EĞİTİMCİLERDEN ÜSTAD İÇİN YORUMLAR! ( 2) / ÖN YARGILARI KIRMAK HAYLİ ZOR!
Biz matematikçilerin genel işi düşünmektir. Yazmayı pek sevmeyiz. Okuduğu bir romanın son derece antipatik karakterinin bile Oxford hocası olduğunu görüp, akademiye yönelen ünlü matematikçi G.Hardy “matematik yazmayı” yaşlı, ikinci sınıf beyinlerin işi diye bahseder.
Tarihin en meşhur ispatlanamamış problemlerini sahibi Pierre de Fermat’nın kitabının boş bir kenarına yazdığı şu nottu: – Bu teoremin oldukça estetik bir ispatını buldum fakat bu yer bunu yazmak için yeterince geniş değil. Fermat’nın ki bahane gibi ise de bir gerçek var: matematik ile uğraşanlar yazma işine pek dalmıyorlar.
Necip Bey gerçekten zoru başarmış. Matematiğin de diğer bilimler gibi çalışarak başarılabileceğine, yapılabileceğine olan inancını paylaşmış bizlerle. Belki biraz paylaşım, biraz kişisel gelişim, biraz bir türlü dile getiremediğimiz gerçekler… Sonuçta matematikçilerin yapamadığı matematikle ilgili yazmayı, itirafları sunmuş bizlere..
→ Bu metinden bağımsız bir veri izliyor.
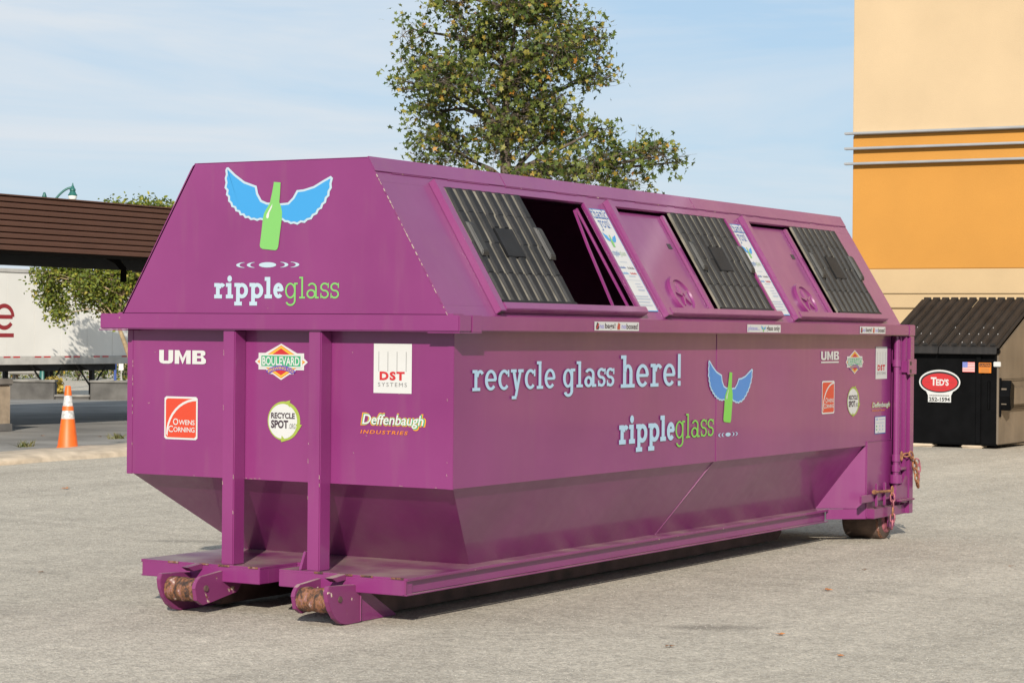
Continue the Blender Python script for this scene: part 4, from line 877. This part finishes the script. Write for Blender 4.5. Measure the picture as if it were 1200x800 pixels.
# ================================================================== BROWN CANOPY
BROWN = mat('brown_metal', (.080, .036, .024), .5, var=.08, vscale=2)
DARK = mat('dark_bronze', (.004, .0035, .003), .8, spec=.03)
CX0, CX1, CY0, CY1 = 2.0, 24.5, 16.4, 22.6; ZB, ZTOP = 2.685, 3.475
cn = thing('drive_through_canopy', 'flat brown metal canopy with horizontal ribbed fascia', 'canopy', (CX0, CY0, 0))
def cp(name, x0, x1, y0, y1, z0, z1, m_, bevel=.0): return MB().box(x0 - CX0, x1 - CX0, y0 - CY0, y1 - CY0, z0, z1).build(name, m_, cn, bevel=bevel)
cp('roof_slab', CX0 + .03, CX1 - .03, CY0 + .04, CY1 - .03, ZB + .03, ZTOP - .04, DARK)
N_ = 9; dz = (ZTOP - ZB) / N_
for k in range(N_):
    z0 = ZB + dz * k
    pr = [(0, z0 + .003), (-.020, z0 + .010), (-.020, z0 + dz * .70), (-.004, z0 + dz - .010), (.03, z0 + dz - .004), (.03, z0 + .002)]
    MB().prism(pr, lambda u, v, t_: (t_, u, v), 0, CX1 - CX0).build('fascia_rib', BROWN, cn)
    MB().prism(pr, lambda u, v, t_: (CX1 - CX0 - u, t_, v), .031, CY1 - CY0).build('fascia_rib', BROWN, cn)
cp('fascia_backing', CX0, CX1 - .031, CY0 + .031, CY0 + .038, ZB, ZTOP, DARK)
cp('fascia_backing', CX1 - .029, CX1 - .02, CY0 + .039, CY1 - .04, ZB, ZTOP, DARK)
cp('cap_flashing', CX0, CX1 + .03, CY0 - .035, CY1, ZTOP, ZTOP + .02, BROWN)
cp('lower_trim', CX0, CX1 + .005, CY0 - .012, CY0 + .03, ZB - .05, ZB - .001, DARK)
for x, y in ((6.5, 19.2), (19.6, 17.6), (23.6, 19.2)):
    c_ = cp('column', x - .1, x + .1, y - .1, y + .1, 0.0, ZB + .029, BROWN, bevel=.01)
MB().tube([(17.25 - CX0, .35, 2.3), (17.25 - CX0, .35, 2.5), (17.1 - CX0, .35, 2.62), (16.9 - CX0, .35, 2.68)], .05, 8).build('drain_pipe', DARK, cn)
# island pier under it
pr_ = thing('concrete_pier', 'tan concrete pier with dark cap under the brown canopy', 'pier', (15.0, 17.9, 0))
MB().box(-.9, .62, -.34, .4, 0, .70).build('pier_body', mat('tan_brick_render', (.30, .23, .16), .9, var=.25, vscale=6), pr_, bevel=.02)
MB().box(-.93, .65, -.37, .43, .70, .80).build('pier_cap', mat('pier_cap', (.16, .14, .12), .9, var=.3), pr_, bevel=.02)
MB().box(-.92, .64, -.36, .42, 0, .12).build('pier_foot', CONCG, pr_, bevel=.01)

# ================================================================== LOW WALL AT THE LOT'S EDGE
def wall_piece(s0, s1, h, label):
    t_ = thing('low_concrete_wall', label, 'wall', WA + WD * s0, 'low walls along the lot edge', math.atan2(WD.y, WD.x))
    MB().box(0, s1 - s0, 0, .32, -.6, h).build('wall_body', CONCG, t_, bevel=.02)
    MB().box(-.02, s1 - s0 + .02, -.025, .345, h, h + .05).build('coping', mat('pale_coping', (.17, .16, .145), .85, var=.4, vscale=3), t_, bevel=.012)
wall_piece(-2.5, .98, .38, 'low stained, shade-toned concrete wall left of the gap, beside the tan pier')
wall_piece(1.0, 1.75, .06, 'lowest concrete wall filling the gap behind the traffic cone')
wall_piece(1.77, 8.0, .38, 'long low stained, shade-toned concrete wall behind the cone, right of the gap')

# ================================================================== SEMI-TRAILER (side in the plane y = 41.5, parked on the lower ground)
TW = mat('trailer_white', (.66, .64, .60), .5, var=.05, vscale=.7)
TG = mat('trailer_grey_rail', (.42, .40, .37), .5, var=.15)
TX0 = 34.0; TX1 = 47.6; TY = 41.5; GZ = -.65
tr = thing('semi_trailer', 'white box semi-trailer with red letters on its side, parked under tree', 'trailer', (TX0, TY, GZ))
def tp(name, x0, x1, y0, y1, z0, z1, m_, bevel=.0, parent=None): return MB().box(x0 - TX0, x1 - TX0, y0 - TY, y1 - TY, z0 - GZ, z1 - GZ).build(name, m_, parent or tr, bevel=bevel)
tp('box_body', TX0 + .01, TX1 - .01, TY + .01, TY + 2.59, .62, 3.30, TW)
k = 0; x = TX0
while x < TX1 - .1:
    tp('side_panel', x + .004, min(x + 1.216, TX1) , TY, TY + .009, .70, 3.245, TW, .002); x += 1.22
tp('top_rail', TX0, TX1, TY - .03, TY + .03, 3.25, 3.37, TG, .01)
tp('bottom_rail', TX0, TX1, TY - .035, TY + .03, .44, .695, TG, .01)
k = 0; x = TX0 + .3
while x < TX1 - .3:
    tp('reflector_strip', x, x + .30, TY - .0375, TY - .036, .655, .70, DRED if k % 2 == 0 else mat('reflector_red', (.45, .02, .02), .4)); x += (.42 if k % 2 == 0 else .95); k += 1
FR = mat('black_frame', (.012, .012, .012), .7)
for yy in (.7, 1.8): tp('frame_beam', TX0 + .4, TX1 - .4, TY + yy, TY + yy + .12, .22, .44, FR)
for xx in (43.6, 45.7):
    for yy in (.35, 2.1):
        lg = tp('landing_leg', xx - .07, xx + .07, TY + yy, TY + yy + .14, -.60, .44, FR, .01)
        MB().box(xx - .16 - TX0, xx + .16 - TX0, yy - .05, yy + .2, .0, .05).build('leg_foot', FR, tr)
    MB().prism([(xx - .75 - TX0, .44 - GZ), (xx + .75 - TX0, .44 - GZ), (xx + .25 - TX0, .22 - GZ), (xx - .25 - TX0, .22 - GZ)], lambda u, v, t_: (u, t_, v), .30, .33).build('crossmember', FR, tr)
    for sg_ in (-1, 1): MB().tube([(xx + sg_ * .75 - TX0, .42, .42 - GZ), (xx - TX0, .42, -.35 - GZ)], .03, 6).build('brace', FR, tr)
for xx in (35.6, 36.9):
    for yy in (.02, 1.95):
        MB().tube([(xx - TX0, yy, .5), (xx - TX0, yy + .05, .5), (xx - TX0, yy + .5, .5), (xx - TX0, yy + .55, .5)], [.42, .5, .5, .42], 24).build('wheel', mat('tyre', (.015, .015, .015), .8), tr, smooth=True)
TF = lambda u, v, h: (u - TX0, -.0005 - h, v - GZ)
# last letter of the name on the side, and the rule beneath it
def ribbon(cx, cy, rx, ry, a0, a1, w_, n=26):
    o = [(cx + (rx) * math.cos(R(a0 + (a1 - a0) * i / n)), cy + (ry) * math.sin(R(a0 + (a1 - a0) * i / n))) for i in range(n + 1)]
    q = [(cx + (rx - w_) * math.cos(R(a0 + (a1 - a0) * i / n)), cy + (ry - w_) * math.sin(R(a0 + (a1 - a0) * i / n))) for i in range(n, -1, -1)]
    return o + q
TRED = mat('trailer_red', (.24, .012, .016), .5)
rb_ = ribbon(41.2, 1.90, .44, .40, 0, 325, .13)
e_ = MB(); n = 26
for i in range(n): poly(e_, [rb_[i], rb_[i + 1], rb_[-2 - i], rb_[-1 - i]], TF, .004)
poly(e_, rect(40.85, 1.84, 41.56, 1.96), TF, .006)
e_.build('lettering', TRED, tr, recalc=False)
decal('underline', [rect(38.0, 1.28, 41.62, 1.40)], TF, .004, TRED, tr)
decal('lettering_mark', [rect(40.7, 2.86, 40.98, 3.02)], TF, .004, TRED, tr)

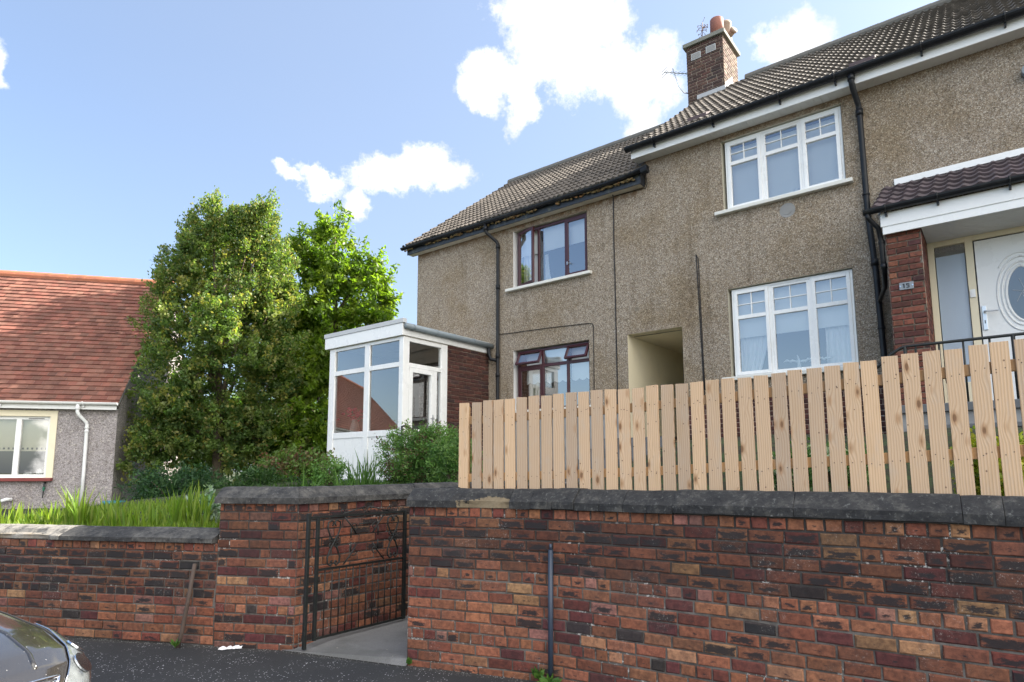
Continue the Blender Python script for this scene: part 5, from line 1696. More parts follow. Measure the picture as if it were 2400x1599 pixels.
for k, u in enumerate((-0.80, -0.70, -0.49, -0.28, -0.06, 0.13, 0.36, 0.6)):
    mb = MB(); r = 0.018 if k in (0, 5) else 0.010; mb.tube([(u, 8.0, 2.29), (u, 8.0, 2.94)], r, 8); mb.build('upright', M['iron'], hr, smooth=True)

# ------------------------------------------------------------------ bungalow
bg = thing('bungalow', 'grey roughcast bungalow with steep orange clay tile roof behind the left garden', 'house', 'B', (-5.0, 3.4, 0.78))
BL = -24.0; BD = 3.42; BE = 2.98; BR = 6.92
BW = (-4.2, -1.305, 1.46, 2.80)
mb = MB()
facade(mb, BL, 0.0, 0.4, BE, [(BW[0], BW[1], BW[2], BW[3], 4)], v=0.0)
mb.face([(0, 0, 0.4), (0, 2 * BD, 0.4), (0, 2 * BD, BE), (0, BD, BR - .06), (0, 0, BE)], 0)
mb.face([(BL, 0, 0.4), (BL, 2 * BD, 0.4), (BL, 2 * BD, BE), (BL, BD, BR - .06), (BL, 0, BE)], 0)
mb.face([(BL, 2 * BD, 0.4), (0, 2 * BD, 0.4), (0, 2 * BD, BE), (BL, 2 * BD, BE)], 0)
mb.box(BL + .1, 0.24, 0.8, -.05, 2 * BD - .1, 0.86, 2); mb.box(BL + .1, 0.24, BE, -.05, 2 * BD - .1, BE + 0.05, 2); mb.box(-6, 3.2, .86, -.05, 3.3, BE, 2)
mb.build('wall', [M['harl_b'], M['cream'], M['room'], M['cream'], M['cream']], bg)
# plain tiles
mb = MB(); rgb_ = random.Random(8)
sl = (BR - BE - 0.1) / (BD + 0.16)
NC = 33
nrm = (-sl / math.hypot(1, sl), 1 / math.hypot(1, sl))
for k in range(NC):
    a = -0.16 + (BD + 0.16) * k / NC; b = -0.16 + (BD + 0.16) * (k + 1) / NC + 0.03
    za, zb = BE + 0.08 + sl * (a + 0.16), BE + 0.08 + sl * (b + 0.16)
    x = BL - 0.1 - (0.085 if k % 2 else 0)
    while x < 0.03:
        e = min(x + 0.17, 0.045)
        if e - x > 0.02:
            l = 0.034 + rgb_.uniform(-0.004, 0.006); l2 = l + rgb_.uniform(-0.003, 0.003)
            q = rgb_.uniform(0.62, 1.22); hq = rgb_.uniform(0.82, 1.08); cc = (q, q * hq, q * hq, 1)
            mb.face([(x + .002, a + nrm[0] * l, za + nrm[1] * l), (e - .002, a + nrm[0] * l2, za + nrm[1] * l2), (e - .002, b, zb + .004), (x + .002, b, zb + .004)], 0, cc)
            mb.face([(x + .002, a, za - .004), (e - .002, a, za - .004), (e - .002, a + nrm[0] * l2, za + nrm[1] * l2), (x + .002, a + nrm[0] * l, za + nrm[1] * l)], 0, cc)
        x += 0.17
z0b = BE + 0.06
mb.face([(BL - .1, -.16, z0b), (0.04, -.16, z0b), (0.04, BD, BR - .03), (BL - .1, BD, BR - .03)], 1)
mb.face([(BL - .1, 2 * BD + .16, z0b), (0.04, 2 * BD + .16, z0b), (0.04, BD, BR - .01), (BL - .1, BD, BR - .01)], 0)
mb.face([(0.042, -.16, z0b - .06), (0.042, -.16, z0b + .03), (0.042, BD, BR), (0.042, BD, BR - .10)], 1)
mb.build('roof', [M['tile_red'], M['cement']], bg, cols=True)
mb = MB(); x = BL
while x < 0.04:
    e = min(x + 0.42, 0.05); mb.tube([(x + .006, BD, BR - .03), (e + .01, BD, BR - .03)], [0.125, 0.132], 12); x += 0.42
mb.build('ridge', M['ridge_red'], bg)
mb = MB(); mb.box(BL, -0.16, BE - 0.02, 0.02, -0.135, BE + 0.12); mb.box(BL, -.135, BE - .01, 0.0, 0.0, BE + .01); mb.build('fascia', M['white'], bg, bevel=0.003)
gutter(bg, BL, 0.06, -0.225, BE + 0.135, 0.06, M['white'], [-0.62, -2.2, -3.4])
pipe(bg, [(-0.72, -0.225, BE + 0.08), (-0.72, -0.22, BE - 0.08), (-0.70, -0.20, BE - 0.14), (-0.585, -0.075, BE - 0.30), (-0.57, -0.06, BE - 0.36), (-0.56, -0.06, 1.6), (-0.56, -0.06, 0.82)], 0.036, M['white'], collars=[((-0.72, -0.22, BE), .035), ((-0.57, -0.06, BE - .42), .02), ((-0.57, -0.06, BE - .50), .02)])
# window with its painted band
a, b, c, dd = BW
bw = 0.13
mb = MB(); mb.box(a - bw, -0.022, c - .005, a, 0.0, dd + bw); mb.box(b - 0.0, -0.022, c - .005, b + bw - .0, 0.0, dd + bw - .001); mb.box(a, -0.021, dd, b, 0.0, dd + bw - .002); mb.build('window_band', M['cream'], bg)
mb = MB(); frame_bars(mb, a, b, c + .0, dd, 0.07, 0.05, 0.12)
for m_ in (-1.93, -2.9, -3.5): mb.box(m_ - 0.05, 0.045, c + .07, m_ + 0.05, 0.118, dd - .07)
bwn = mb.build('window', M['white'], bg, bevel=0.004)
for p0_, p1_ in ((-1.88, -1.375), (-2.85, -1.98), (-3.45, -2.95), (-4.13, -3.55)): pane(bwn, p0_, p1_, c + .07, dd - .07, 0.085)
mb = MB(); mb.box(a - .16, -0.11, c - 0.075, b + 0.135, 0.05, c - .006); mb.build('sill', M['sill_red'], bwn, bevel=0.005)
mb = MB(); mb.box(a + .02, 0.20, 2.12, b - .02, 0.206, dd)
k = a
while k < b:
    mb.box(k, 0.20, 2.075, k + 0.05, 0.206, 2.12); k += 0.09
mb.box(a + .02, 0.2, 2.04, b - .02, 0.206, 2.075)
mb.build('blind', M['curtain_c'], bwn)
mb = MB(); mb.box(-1.75, 0.04, dd - .055, -1.45, 0.049, dd - .035); mb.build('trickle_vent', M['cement'], bwn)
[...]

Matematiğe olan önyargıları kırmak hayli zor.
“Önyargıları yok etmek, atom çekirdeğini parçalamaktan daha zordur.” – Albert Einstein.
Maalesef işin bir de bu önyargıların dile getirilememesi var. Nedenini anlayamıyorum ama insanımızda bilemediğini sorma, öğrenme gibi bir gayret yok. Hele matematiğe karşı! Sanki matematikte bilmemek ayıp gibi. Bir korkulu rüya olmuş matematik; bir türlü kıramıyoruz!
Tabi bu tür fikirlerin oluşmasında matematikçilerin de hele de öğretmenlerin ayrı bir rolü olsa gerek. Geçen gün “Hocam inanır mısınız, hayatımda hiç matematikten beş alamadım” dedi bir arkadaşım. İşte! Belki o alamamış ama peki ya ver(e)meyen.
Necip Bey sizi tebrik ediyorum. Umarım çalışmanız amacına ulaşır. Matematik çalışmak istemeyen beyinler belki önyargılarını matematik okuyarak, matematik hakkında konuşarak kırarlar.